Aim of the exercise: Write the line that includes "1400 pixels high." and all subsequent lines, exactly as written, and nothing more.

Data provided:
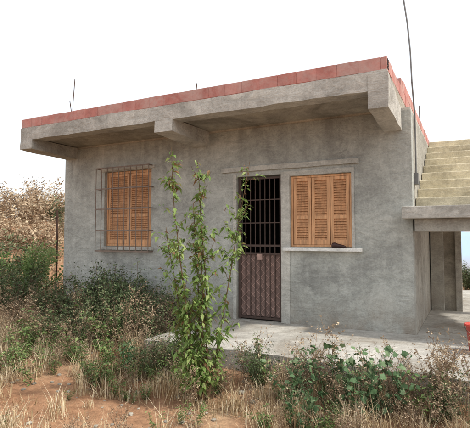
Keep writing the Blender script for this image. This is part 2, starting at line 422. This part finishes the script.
def greenweed(h,stems=6,lf=36,L=(.03,.07),W=(.014,.03),tl=(.45,1)):
    t=T()
    for s in range(stems):
        main=wander((U(-.04,.04),U(-.04,.04),0),(U(-.55,.55),U(-.55,.55),1),h*U(.55,1),6,.2)
        t.stem(main,.005,.002,U(.1,.35))
        for k in range(lf):
            i=random.randint(1,5); f=random.random(); p=main[i]*(1-f)+main[i+1]*f
            a=U(0,6.28); r=U(0,.09)*h
            p=p+Vector((math.cos(a)*r,math.sin(a)*r,U(-.02,.04)))
            t.leaf(p,(math.cos(a),math.sin(a),U(-.3,.9)),U(*L),U(*W),U(*tl),.4)
    return t.arr()
def shrub(h,w,n,L=(.025,.06),tl=(.35,1),wr=(.3,.5),ns=14,ext=1.05):
    t=T()
    for s in range(ns):
        a=U(0,6.28); main=wander((U(-.08,.08),U(-.08,.08),0),(math.cos(a)*w/h,math.sin(a)*w/h,U(.5,1.3)),h*U(.6,ext),6,.25)
        t.stem(main,.007,.002,U(.05,.3)); tw=U(-.2,.15)
        for k in range(int(n/ns)):
            i=random.randint(1,5); f=random.random(); p=main[i]*(1-f)+main[i+1]*f
            p=p+Vector((random.gauss(0,.05),random.gauss(0,.05),random.gauss(0,.05)))*w*2
            if p.z<0: continue
            l=U(*L)
            t.sleaf(p,(U(-1,1),U(-1,1),U(-.3,1)),l,l*U(*wr),min(1,max(.1,U(*tl)+tw)))
    return t.arr()
def stamp(name,temps,places,mat,parent=None):
    Vs=[];Fs=[];Ts=[];o=0
    for (x,y,s,k,dt) in places:
        v,f,t=temps[k%len(temps)]
        a=U(0,6.28); c,sn=math.cos(a),math.sin(a)
        lx,ly=U(-.12,.12),U(-.12,.12)
        q=np.empty_like(v); q[:,0]=(v[:,0]*c-v[:,1]*sn)*s+v[:,2]*lx*s; q[:,1]=(v[:,0]*sn+v[:,1]*c)*s+v[:,2]*ly*s; q[:,2]=v[:,2]*s
        q+=np.array([x,y,terr_h(x,y)-.01])
        Vs.append(q);Fs.append(f+o);Ts.append(np.clip(t+dt,0,1)); o+=len(v)
    V=np.concatenate(Vs);F=np.concatenate(Fs);Tt=np.concatenate(Ts)
    me=bpy.data.meshes.new(name); me.vertices.add(len(V)); me.vertices.foreach_set('co',V.astype(np.float32).ravel())
    me.loops.add(len(F)*3); me.loops.foreach_set('vertex_index',F.astype(np.int32).ravel())
    me.polygons.add(len(F)); me.polygons.foreach_set('loop_start',np.arange(0,len(F)*3,3,dtype=np.int32))
    a=me.attributes.new('tint','FLOAT','FACE'); a.data.foreach_set('value',Tt.astype(np.float32))
    me.update(calc_edges=True); me.materials.append(mat)
    ob=bpy.data.objects.new(name,me); scene.collection.objects.link(ob)
    return ob
M_dry=tintmat('dry_grass',[(0,(.19,.12,.06)),(.4,(.38,.27,.15)),(.75,(.56,.45,.28)),(1,(.70,.61,.44))],.8,None,0)
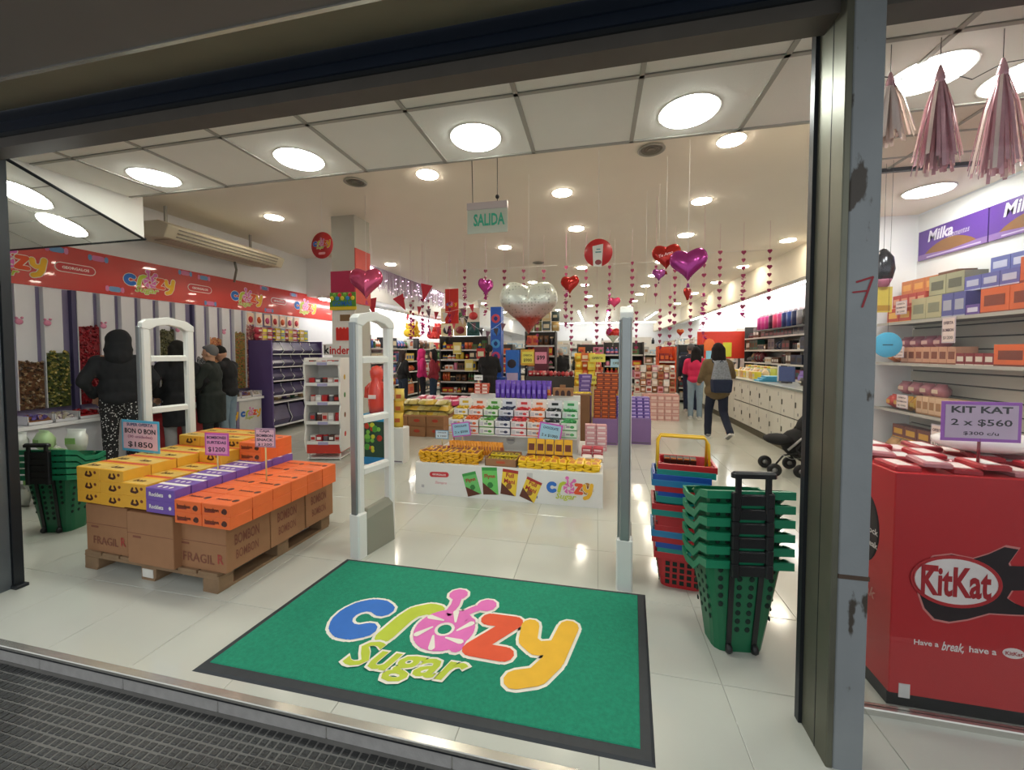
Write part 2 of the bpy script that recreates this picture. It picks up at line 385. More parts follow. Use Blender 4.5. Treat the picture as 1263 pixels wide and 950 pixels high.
b = MB(); b.box(.96, 3.1, 1.847, 1.853, .028, 2.8, GL); struct(b, 'window_1')
# --- pillar in the shop
t = thing('shop_column', 'square white column clad with posters beside the chocolate stand', 'column', (-3.84, 5.35, 0))
b = MB(); b.box(-.2, .2, 0, .4, 0, 3.6, mt('column_grey', '#b9b8ae', .6, noise=.05)); b.build('shaft', t)
b = MB(); b.box(.2, .215, .0, .4, 2.25, 3.1, colm('#d23b2c')); b.build('red_side_panel', t)
b = MB(); b.box(-.21, .21, -.02, 0, 2.3, 2.75, colm('#b52752')); b.box(-.22, .23, -.03, -.02, 2.18, 2.42, colm('#5f9a3c'))
for k in range(9): b.ball((-.18+k*.045, -.035, 2.33+.05*(k % 2)), .035, colm(['#e8d13a', '#7bb63e', '#3e8ed0', '#d63a3a'][k % 4]), 8, 5, (1, .4, 1))
b.box(-.22, .24, -.035, -.02, 2.15, 2.2, colm('#e9c92f')); b.text('GOMAS', (0, -.036, 2.25), (1, 0, 0), (0, 0, 1), w=.34, m=colm('#2b6fc0'), bold=.03)
b.build('sweets_poster', t)
b = MB(); b.box(-.2, .2, -.012, 0, .9, 2.14, colm('#eceae2')); b.box(-.06, .12, -.014, -.012, 1.98, 2.08, colm('#8b6b4a')); b.box(-.13, .2, -.02, -.012, 1.68, 1.86, colm('#d8342b'))
for k in range(6): b.ball((-.11+k*.06, -.016, 1.86), .026, colm('#d8342b'), 8, 5, (1, .2, 1))
b.build('white_panel', t)
b = MB(); b.box(-.35, .16, -.04, -.02, 1.45, 1.62, colm('#f0efe9')); b.text('k', (-.28, -.041, 1.54), (1, 0, 0), (0, 0, 1), h=.13, m=colm('#17181b'), bold=.025)
b.text('inder', (-.05, -.041, 1.53), (1, 0, 0), (0, 0, 1), w=.36, h=.13, m=colm('#d42a2a'), bold=.025); b.build('name_board', t)
# ================================================================ LAMPS
def emis(name, L, c='#fffaf0'):
    m = bpy.data.materials.new(name); m.use_nodes = True; nt = m.node_tree; nt.nodes.clear()
    e = nt.nodes.new('ShaderNodeEmission'); e.inputs[0].default_value = (*lin(c), 1); e.inputs[1].default_value = L
    o = nt.nodes.new('ShaderNodeOutputMaterial'); nt.links.new(e.outputs[0], o.inputs[0]); return m
EP = emis('panel_glow', PANEL_L, '#fbfff6'); ES = emis('spot_glow', SPOT_L, '#fff4df'); ET = emis('tube_glow', TUBE_L, '#ffffff')
RIM = mt('lamp_rim', '#e8e6df', .4)
def lamp(r, gm):
    def f():
        t = thing('round_ceiling_lamp', '', 'lamp'); b = MB(); b.lathe([(r, 0), (r*1.07, -.004), (r*1.09, -.001), (r*1.09, .01)], RIM, 28); b.build('rim', t)
        b = MB(); b.lathe([(0, -.016), (r*.8, -.015), (r*.96, -.010), (r, -.003), (r, .004), (0, .004)], gm, 28); b.build('diffuser', t); return t
    return f
big = Proto(lamp(.148, EP)); small = Proto(lamp(.125, ES))
for k, x in enumerate((-3.24, -1.98, -.73, .48)):
    big((x, 2.31, 2.806), 0, 'round white panel lamp flush in the tiled ceiling, %s from the left' % ORD[k], 'ceiling lamp', 'panel lamps in the tiled ceiling')
big((1.52, 2.25, 2.806), 0, 'bright round panel lamp behind the pink tassels in the display window', 'ceiling lamp')
big((1.98, 2.36, 2.806), 0, 'round panel lamp at the right edge above the display window', 'ceiling lamp')
big((2.62, 3.84, 2.808), 0, 'round panel lamp above the purple posters in the display window', 'ceiling lamp')
sa = math.atan(.33/.86)
for x, y, tx in ((-4.25, 2.12, 'nearer'), (-4.42, 2.43, 'further')):
    big((x, y, 2.82-(y-1.8)*.385-.006), (-sa, 0, 0), 'round panel lamp in the sloping left ceiling, the %s of the two' % tx, 'ceiling lamp')
rows = {'left': [(-4.93, 5.19), (-4.83, 8.52), (-4.8, 12.4), (-4.8, 16.2), (-4.8, 20), (-4.8, 24)], 'second': [(-1.97, 4.34), (-1.81, 7.64), (-1.9, 11.6), (-1.9, 15.5), (-1.9, 19.5)],
        'centre': [(-.46, 5.21), (-.35, 6.75), (-.37, 9.86), (-.37, 12.4), (-.3, 15), (-.3, 18)], 'fourth': [(1.29, 4.29), (1.41, 5.9), (1.55, 7.54), (1.45, 9.6), (1.5, 11.3), (1.5, 13), (1.5, 14.8), (1.5, 16.7), (1.5, 18.6), (1.5, 21)],
        'right': [(3.5, 8.3), (3.5, 10.6), (3.5, 12.8), (3.4, 15), (3.4, 18)]}
for rn, ps in rows.items():
    for k, (x, y) in enumerate(ps): small((x, y, 3.598), 0, 'small round downlight in the rear plaster ceiling, %s row, %s from the front' % (rn, ORD[k]), 'ceiling lamp', 'downlights in the plaster ceiling')
for x, y, tx in ((4.5, 8.6, 'nearest'), (4.5, 10.9, 'middle'), (4.5, 13.5, 'farthest')):
    small((x, y, 3.118), 0, 'downlight under the right soffit above the counter, the %s of three' % tx, 'ceiling lamp')
def tube():
    t = thing('tube_lamp', '', 'lamp'); b = MB(); b.box(-.06, .06, -1.2, 1.2, 0, .04, RIM); b.build('housing', t)
    b = MB(); b.tube([(0, -1.17, -.02), (0, 1.17, -.02)], .022, ET, 8); b.box(-.045, .045, -1.17, 1.17, -.012, 0, ET); b.build('tube', t); return t
tl = Proto(tube)
k = 0
for x, ys, tx in ((-.9, (21, 23.6, 26.2), 'back left'), (.6, (21, 23.6, 26.2), 'back centre'), (3.0, (22.2, 24.8), 'back right')):
    for i, y in enumerate(ys): tl((x, y, 3.55), 0, 'white tube lamp in the %s line at the far end, %s from the front' % (tx, ORD[i]), 'tube lamp', 'tube lamps at the far end')
for i, x in enumerate((-1.5, 1.1, 3.7)): tl((x, 27.8, 3.55), R(90), 'white tube lamp crosswise before the back wall, %s from the left' % ORD[i], 'tube lamp')
for i, y in enumerate((8.6, 11.1, 13.6, 16.1, 18.6)):
    tl((-5.9, y, 2.68), 0, 'tube lamp under the left bulkhead, %s from the front' % ORD[i], 'tube lamp', 'tube lamps along the left shelves')
    tl((4.5, y+.6, 3.07), 0, 'tube lamp under the right soffit, %s from the front' % ORD[i], 'tube lamp', 'tube lamps along the right shelves')
VENT = mt('vent_grille', '#807d74', .6)
def vent():
    t = thing('round_air_vent', '', 'vent'); b = MB(); b.lathe([(.13, 0), (.14, -.012), (.12, -.02), (.115, -.006)], TBAR, 24); b.build('ring', t)
    b = MB(); b.lathe([(.0, -.004), (.115, -.004)], mt('vent_dark', '#4b463d', .8), 24)
    for r in (.04, .07, .1): b.lathe([(r-.006, -.006), (r, -.014), (r+.006, -.006)], VENT, 20)
    b.build('grille', t); return t
vp = Proto(vent)
vp((-2.92, 4.33, 3.6), 0, 'round grey air vent beside the tiled ceiling, left of the exit sign', 'vent')
vp((.54, 4.3, 3.6), 0, 'round grey air vent beside the tiled ceiling, right of the exit sign', 'vent')
vp((-1.35, 9.1, 3.6), 0, 'flat round air vent far back above the big heart balloon', 'vent')
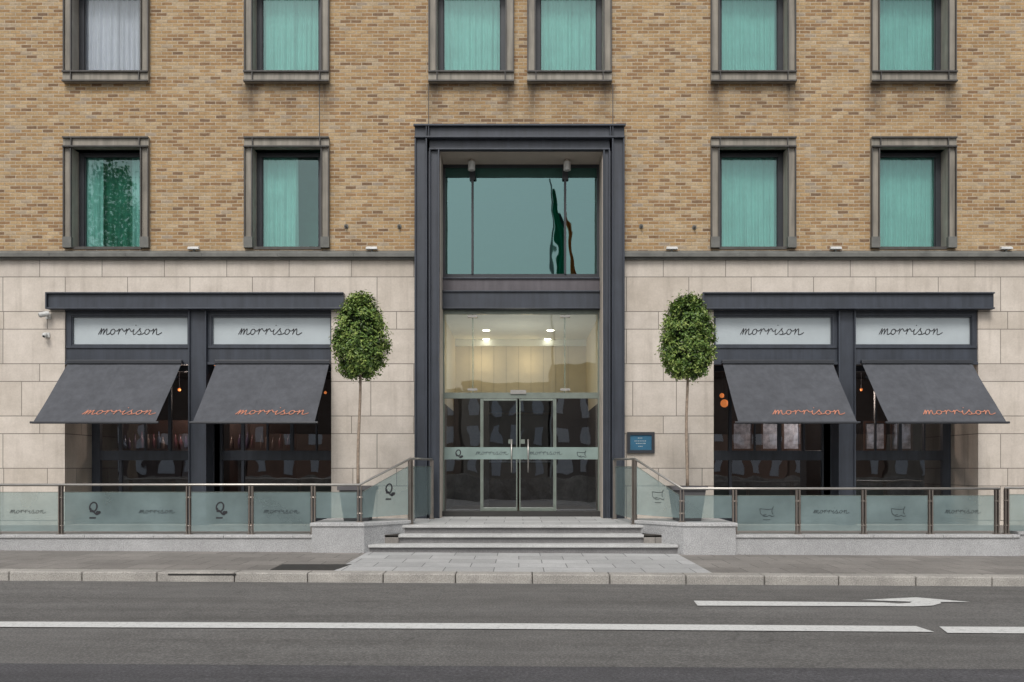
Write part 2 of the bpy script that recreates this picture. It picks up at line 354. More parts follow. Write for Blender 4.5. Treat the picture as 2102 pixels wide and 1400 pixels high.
# ------------------------------------------------------------ setting
def sheet(name,x0,x1,y0,y1,zoff,mat):
    xs=sorted(set([x0,x1]+[x for x in (-12,12) if x0<x<x1])); mb=MB()
    for a,b in zip(xs,xs[1:]): mb.face([(a,y0,gz(a)+zoff),(b,y0,gz(b)+zoff),(b,y1,gz(b)+zoff),(a,y1,gz(a)+zoff)])
    return tag(mb.build(name,mat),kind='structure')
KY=-6.55
g=MB(); g.face([(-400,-400,-.12),(400,-400,-.12),(400,400,-.12),(-400,400,-.12)]); tag(g.build('ground',M['gravel']),kind='structure')
sheet('road',-60,60,-27,KY+.02,0,M['road'])
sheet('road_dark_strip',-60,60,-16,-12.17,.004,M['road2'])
sheet('pavement',-60,60,KY+.33,-.02,.12,M['pave'])
sheet('entrance_paving',-2.62,2.74,KY+.33,-2.9,.125,M['slab'])
def gp(x,y,off=.009):
    X=0
    for _ in range(4):
        h=EYE-gz(X)-off; d=FP*h/(y-CY); X=(x-CX)*d/FP
    return (X,d-D,gz(X)+off)
mb=MB()
x=-60
while x<60:
    l=1.045+random.uniform(-.05,.05); a,b=x+.005,x+l-.005
    za,zb=gz(a)+.13,gz(b)+.13
    mb.hexa([(a,KY,-.1),(b,KY,-.1),(b,KY+.33,-.1),(a,KY+.33,-.1)],[(a,KY,za),(b,KY,zb),(b,KY+.33,zb),(a,KY+.33,za)]); x+=l
tag(mb.build('kerb',M['kerb'],bevel=.018),kind='structure')
def marking(name,polys,label):
    mb=MB()
    for p in polys: mb.face([gp(*q) for q in p])
    o=mb.build(name,M['paint']); tag(o,label,kind='structure')
marking('lane_line',[[(-200,1286),(1055,1291),(1055,1279.5),(-200,1275)],[(1055,1291),(1918,1297),(1880,1285),(1055,1279.5)]],'long white lane line')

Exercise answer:
Write part 2 of the bpy script that recreates this picture. It picks up at line 354. More parts follow. Write for Blender 4.5. Treat the picture as 2102 pixels wide and 1400 pixels high.
# ------------------------------------------------------------ setting
def sheet(name,x0,x1,y0,y1,zoff,mat):
    xs=sorted(set([x0,x1]+[x for x in (-12,12) if x0<x<x1])); mb=MB()
    for a,b in zip(xs,xs[1:]): mb.face([(a,y0,gz(a)+zoff),(b,y0,gz(b)+zoff),(b,y1,gz(b)+zoff),(a,y1,gz(a)+zoff)])
    return tag(mb.build(name,mat),kind='structure')
KY=-6.55
g=MB(); g.face([(-400,-400,-.12),(400,-400,-.12),(400,400,-.12),(-400,400,-.12)]); tag(g.build('ground',M['gravel']),kind='structure')
sheet('road',-60,60,-27,KY+.02,0,M['road'])
sheet('road_dark_strip',-60,60,-16,-12.17,.004,M['road2'])
sheet('pavement',-60,60,KY+.33,-.02,.12,M['pave'])
sheet('entrance_paving',-2.62,2.74,KY+.33,-2.9,.125,M['slab'])
def gp(x,y,off=.009):
    X=0
    for _ in range(4):
        h=EYE-gz(X)-off; d=FP*h/(y-CY); X=(x-CX)*d/FP
    return (X,d-D,gz(X)+off)
mb=MB()
x=-60
while x<60:
    l=1.045+random.uniform(-.05,.05); a,b=x+.005,x+l-.005
    za,zb=gz(a)+.13,gz(b)+.13
    mb.hexa([(a,KY,-.1),(b,KY,-.1),(b,KY+.33,-.1),(a,KY+.33,-.1)],[(a,KY,za),(b,KY,zb),(b,KY+.33,zb),(a,KY+.33,za)]); x+=l
tag(mb.build('kerb',M['kerb'],bevel=.018),kind='structure')
def marking(name,polys,label):
    mb=MB()
    for p in polys: mb.face([gp(*q) for q in p])
    o=mb.build(name,M['paint']); tag(o,label,kind='structure')
marking('lane_line',[[(-200,1286),(1055,1291),(1055,1279.5),(-200,1275)],[(1055,1291),(1918,1297),(1880,1285),(1055,1279.5)]],'long white lane line')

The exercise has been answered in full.